Niger: Fermezza e integrazione

La gestione della questione Peul in Niger si pone in controtendenza rispetto alle dinamiche regionali. Come avviene per gli altri stati del Sahel, storicamente anche in Niger esiste una retorica anti Peul basata puramente sui pregiudizi e, anche in Niger, le comunità pastorali sono state spesso neglette a favore dell’implementazione di colture intensive funzionali all’eradicazione della malnutrizione e alle politiche di sviluppo. In questo senso, analogamente a quanto successo in Mali e Burkina Faso, anche in Niger si è assistito a un proselitismo crescente da parte dei gruppi jihadisti che hanno speculato sulle rimostranze dei Peul.

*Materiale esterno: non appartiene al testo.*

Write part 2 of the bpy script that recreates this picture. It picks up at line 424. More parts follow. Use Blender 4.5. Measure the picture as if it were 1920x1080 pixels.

Ciò che è pone Niamey in controtendenza rispetto ad altri stati del Sahel è la strategia attuata dal governo per far fronte alla progressiva instabilità legata in parte alla questione Peul. Occorre in questo senso sgombrare il campo d’analisi da un equivoco: la strategia del Niger in relazione al gruppo etnico si basa anche su una ferma opzione militare in merito all’insurrezione. In questo contesto va letto l’approccio deciso e muscolare utilizzato da Niamey per reprimere l’insurrezione nel bacino del Lago Ciad e nella zona delle tre frontiere dove i Peul sono maggiormente attivi nelle file jihadiste. Come sottolineato dal presidente del Niger, Mohammed Bazoum, in occasione della Conferenza dei Quadri del febbraio 2022, il senso della presenza dell’esercito e del suo potenziamento in aree di crisi assolve a questa funzione: far sentire la presenza dello stato. In questo senso, la strategia militare del Niger per arginare la crisi sta funzionando, anche in virtù del supporto garantito dai paesi europei alle politiche del governo, specialmente dopo lo sbraco della Russia in Mali. Insieme allo strumento militare, il governo di Niamey ha adottato un approccio squisitamente politico alla questione dei Peul, favorendone l’ingresso nelle più alte sfere dell’amministrazione pubblica. In questo senso è presto per dire se e quanto l’integrazione degli esponenti di questa etnia possa favorire una risoluzione di lungo termine del problema della radicalizzazione. Tuttavia, resta evidente come uno stato con i Peul al suo interno sia difficilmente stigmatizzabile dalla propaganda jihadista e ne guadagni complessivamente in termini di legittimità. In questo senso la ricetta nigerina alla questione dei Peul, per il momento, è riuscita a prevenire le derive che si sono verificate in Mali e Burkina Faso, ma, come spesso avviene nella geopolitica recente del Sahel è ancora presto per parlare di soluzione definitiva.